There is a lot more to an art museum than what you see in the galleries, and in the case of the Walker, on the screen and stage. Behind every exhibition is a group of people that constructed the gallery walls, built the frames, hung the work, set the lights, figured out how to make the installation fit and on and on. This session took us to the basement of the Walker where this group of people, Program Services, or more affectionately, “the Crew” work their magic behind the scenes to ensure the successful completion of any artist’s work.
Standing around in the Carpentry shop, we listened to the members of the crew talk about the every-day tasks of their jobs, and in particular the little known role they often play in assisting artists (note: most of the crew are artists themselves). At the core of this work is problem-solving, which you could say comprises much of art making in the first place.
The example before us that afternoon was a work being made by Haegue with the assistance of Phil Docken, a master carpenter and painter. The materials for this piece range from a greeting card display rack to colorful lures and bobbers from the tackle shop–ound or purchased by Haegue, Phil, Andria, and seminar participant Joseph Imhauser in their explorations of Minneapolis. As Haegue determined how these elements fit together sculpturally, Phil has another very important task: weather proofing. After its completion, this piece will be installed outside on the terrace off of the Medtronic Gallery and will be up through the end of the exhibition in February. This means the work must be built to withstand wind, rain, snow and ice–an extreme environment that Haegue has not made this type of work in before. The piece has lights, so Phil showed us the weather-proof strategy he devised for the electrical wiring that keeps consistent with Haegue’s aesthetic of leaving all the cords and connectors exposed to the viewer. Titled Mill Town Dude (2009), this work has “sibling-like” relationship to another work in the exhibition, Hippie Dippie Oxnard (2008) which was made in Los Angeles from found objects in that city.
Here are some pictures of Haegue’s work space in the Walker carpentry shop. And also some photos taken of Haegue forging for fishing flies, and other foreign objects at Joe’s Sporting Goods in St. Paul…
(thank you Joseph!)
Through this example of seeing how ideas and objects come together to make forms, we also learned that the process of working with an artist to realize a work can be more like a collaboration than a service. The crew’s collective knowledge in all things technical, combined with their understanding of the impulses of contemporary art, bring more to art installation than hammers and nails. Their job is to suggest solutions that maintain the conceptual and structural integrity of a work (whether the artist is living or not), while making it safe for public display. In the words of department head Cam Zebrun, the crew are doing their best when “our work disappears,” leaving behind art installations with no visible evidence of the hours of planning that preceded them.
Stay tuned for more pictures of the final piece on the visual arts blog.

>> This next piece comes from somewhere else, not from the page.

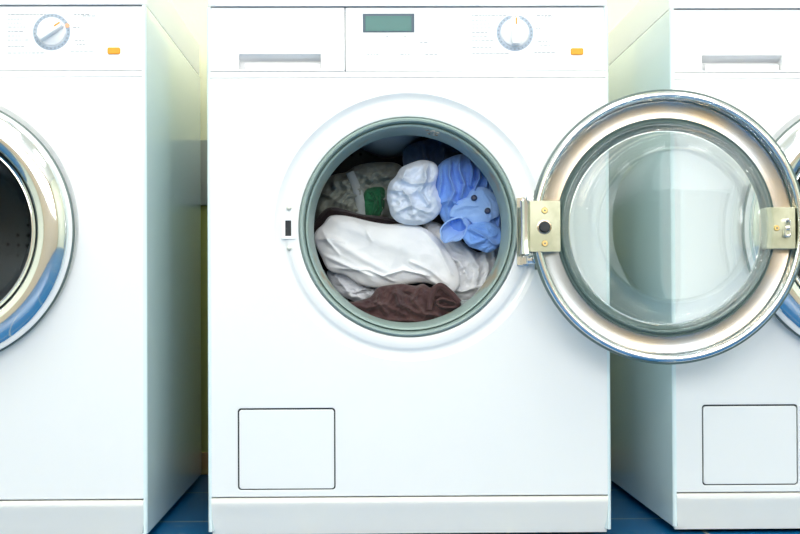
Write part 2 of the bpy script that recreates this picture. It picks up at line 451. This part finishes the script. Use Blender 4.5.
    add_plate(bm, [rrect(-.1710, -.1615, -.0165, .0100, .004), rrect(-.1688, -.1637, -.0130, .0065, .002)], -.004, .005, .001)
    add_box(bm, -.1695, -.1630, -.004, .002, -.006, .000, bev=.001)
    D('latch_hook', bm, M['chrome'])
    if opened: piv.rotation_euler = (0, 0, PI-.010)
    return piv

def washer(loc, opened, knob, mark, label, name='washing_machine'):
    root = empty(name, loc)
    tag(root, label, 'washing machine', 'front loading washing machines in a row')
    build_cabinet(root); build_front(root, FLAP if not mark else FLAP); build_plinth(root); build_lid(root); build_panel(root, knob, mark)
    build_tub(root); build_latch_socket(root); build_hinge(root, opened); build_door(root, opened)
    # closing sheet behind the joints, with a hole for the porthole
    bm = plate([rrect(-.284, .284, .055, .789, .002), circ(0, ZC, .170), ], .030, .032); obj('bulkhead', bm, M['inside'], root)
    for x in (-.25, .25):
        for y in (.06, .57):
            bm = bmesh.new(); add_tube(bm, [(x,y,0),(x,y,.010),(x,y,.0105),(x,y,.03)], .02, 20); obj('foot', bm, M['foot'], root)
    obj('base_tray', box(-.288,.288,.022,.588,.016,.020), M['inside'], root)
    return root
centre = washer((.0012,0,0), True, 0, False, 'white washing machine with its round glass door swung open showing laundry inside')
left = washer((-.6850,-.012,0), False, 57, True, 'closed washing machine left of the open one, its dial turned to the right')
right = washer((.6960,.018,0), False, 0, False, 'closed washing machine cut off by the right edge, partly behind the open door')

# limescale smear on the top of the gasket
bm = bmesh.new()
for k in range(26):
    a = math.radians(random.uniform(71.5, 79)); rr = .1475+random.uniform(-.002,.0015)
    y = .019+(.1475-rr)*6
    r = bmesh.ops.create_icosphere(bm, subdivisions=1, radius=random.uniform(.0006,.0022))
    for v in r['verts']: v.co = Vector((v.co.x*1.5, v.co.y, v.co.z*.5)); v.co += Vector((rr*math.cos(a), y, ZC+rr*math.sin(a)))
gk = [c for c in centre.children if c.name.startswith('door_gasket')][0]
obj('limescale_stain', bm, M['stain'], gk)

# ------------------------------------------------------------------ laundry
CAMX, CAMZ, F, DD = -.067, .363, 1280., 1.9
def P(x, y, Y):
    s = (DD+Y)/F
    return Vector((CAMX+(x-364)*s, Y, CAMZ+(294-y)*s))
def smooth_loop(pts, n):
    """closed Catmull-Rom through pts, n samples evenly spaced"""
    out = []; m = len(pts)
    for i in range(m):
        p0, p1, p2, p3 = (Vector(pts[(i+k-1) % m]) for k in range(4))
        for j in range(12):
            t = j/12
            out.append(.5*((2*p1)+(-p0+p2)*t+(2*p0-5*p1+4*p2-p3)*t*t+(-p0+3*p1-3*p2+p3)*t**3))
    Ls = [0]
    for i in range(len(out)): Ls.append(Ls[-1]+(out[(i+1) % len(out)]-out[i]).length)
    res = []; k = 0
    for j in range(n):
        s = Ls[-1]*j/n
        while Ls[k+1] < s: k += 1
        t = (s-Ls[k])/max(1e-9, Ls[k+1]-Ls[k])
        res.append(out[k].lerp(out[(k+1) % len(out)], t))
    return res
def seg_d(p, a, b):
    ab = b-a; t = max(0, min(1, (p-a).dot(ab)/max(1e-9, ab.length_squared)))
    return (p-(a+ab*t)).length, t
def garment(name, outline, centre_px, Y, H, folds=(), amp=.004, freq=.06, stretch=(1,1,0), m=None, parent=None, seed=0, nt=40, na=150, back=.02, drop=.014, tilt=(0,0), crease=1.0):
    """a soft lump of cloth. outline in photo pixels at distance Y; folds = (polyline px, width px, height m)."""
    loop = smooth_loop(outline, na); c = Vector(centre_px)
    fl = [([Vector(q) for q in f[0]], f[1], f[2]) for f in folds]
    def disp(p, t):
        h = H*(1-t**2.6)**.55
        fade = min(1, (1-t)*5+.15)
        for pl, w, hh in fl:
            best = 1e9; bt = 0; n = len(pl)-1
            for i in range(n):
                dd, tt = seg_d(p, pl[i], pl[i+1])
                if dd < best: best = dd; bt = (i+tt)/n
            if best < 3.2*w:
                taper = math.sin(PI*min(1, max(0, .12+.76*bt)))**.6
                x = best/w
                h += hh*taper*(1.15/(1+(x*1.25)**2)**1.6-.05)*fade
        ca, sa = math.cos(math.radians(stretch[2])), math.sin(math.radians(stretch[2]))
        u = (p.x*ca+p.y*sa)/stretch[0]; v = (-p.x*sa+p.y*ca)/stretch[1]
        q = Vector((u*freq, v*freq, seed*7.3))
        w_ = noise.noise_vector(q*.6)*.8
        n1 = 1-abs(noise.noise(q+w_))*2.6
        n2 = 1-abs(noise.noise((q+w_)*2.3+Vector((5,1,2))))*2.4
        n3 = noise.noise(q*5.1)
        h += (amp*(.62*n1+.30*n2*crease+.10*n3))*fade
        h += tilt[0]*(p.x-c.x)+tilt[1]*(p.y-c.y)
        return h
    bm = bmesh.new()
    cv = bm.verts.new(P(c.x, c.y, Y-disp(c, 0)))
    rings = []
    for i in range(1, nt+1):
        t = (i/nt)**.9
        R = []
        for q in loop:
            p = c+(q-c)*t
            R.append(bm.verts.new(P(p.x, p.y, Y-disp(p, t))))
        rings.append(R)
    # roll the edge over and back, so that the lump has a real underside
    cw = P(c.x, c.y, Y)
    for dy, sc_ in ((drop*.35, 1.004), (drop, .985), (back, .90)):
        R = []
        for v in rings[nt-1]:
            w = cw+(v.co-cw)*sc_; R.append(bm.verts.new((w.x, v.co.y+dy, w.z)))
        rings.append(R)
    bc = bm.verts.new((cw.x, Y+back, cw.z))
    n = len(loop)
    for j in range(n): bm.faces.new((cv, rings[0][(j+1)%n], rings[0][j]))
    for A, B in zip(rings, rings[1:]):
        for j in range(n): bm.faces.new((A[j], A[(j+1)%n], B[(j+1)%n], B[j]))
    for j in range(n): bm.faces.new((bc, rings[-1][j], rings[-1][(j+1)%n]))
    bmesh.ops.recalc_face_normals(bm, faces=bm.faces[:])
    o = obj(name, bm, m, parent)
    for p in o.data.polygons: p.use_smooth = True
    a = o.data.attributes.get('sharp_edge')
    if a: o.data.attributes.remove(a)
    return o
def band(name, path, width, Y, m, parent=None, thick=.0016, bulge=.004, curl=0, n=40, ys=None):
    """a strip of cloth lying along a path of photo pixels, gently arched across"""
    pts = [Vector(q) for q in path]; res = []
    for i in range(n+1):
        t = i/n*(len(pts)-1); k = min(int(t), len(pts)-2); f = t-k
        p0, p1, p2, p3 = pts[max(k-1,0)], pts[k], pts[k+1], pts[min(k+2,len(pts)-1)]
        res.append(.5*((2*p1)+(-p0+p2)*f+(2*p0-5*p1+4*p2-p3)*f*f+(-p0+3*p1-3*p2+p3)*f**3))
    bm = bmesh.new(); rows = []
    K = 10
    for i, p in enumerate(res):
        d = (res[min(i+1,n)]-res[max(i-1,0)]).normalized(); nn = Vector((-d.y, d.x))
        w = width if not callable(width) else width(i/n)
        yy = Y if ys is None else ys(i/n)
        row = []
        for k in range(K+1):
            s = 2*k/K-1
            q = p+nn*s*w/2
            row.append(bm.verts.new(P(q.x, q.y, yy-bulge*(1-s*s)-.0008*noise.noise(Vector((q.x*.2,q.y*.2,3))))))
        rows.append(row)
    for A, B in zip(rows, rows[1:]):
        for k in range(K): bm.faces.new((A[k], A[k+1], B[k+1], B[k]))
    bmesh.ops.recalc_face_normals(bm, faces=bm.faces[:])
    bmesh.ops.solidify(bm, geom=bm.faces[:], thickness=thick)
    bmesh.ops.recalc_face_normals(bm, faces=bm.faces[:])
    return obj(name, bm, m, parent)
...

Many thanks to the crew for spending time with us to talk about their contributions to the art. During this session it felt like Haegue and the crew were motivated by the exact same desire to assemble parts into something integral yet surprising, a Frankenstein made out of oddments than can be traced back, for example, to someone’s labor in a plastic factory and again underscoring the interdependency of the art with “cells” of language, labor, innovation, jokes, commerce, skill, education, friendship, and the gaps, losses, and mysteries between each cell.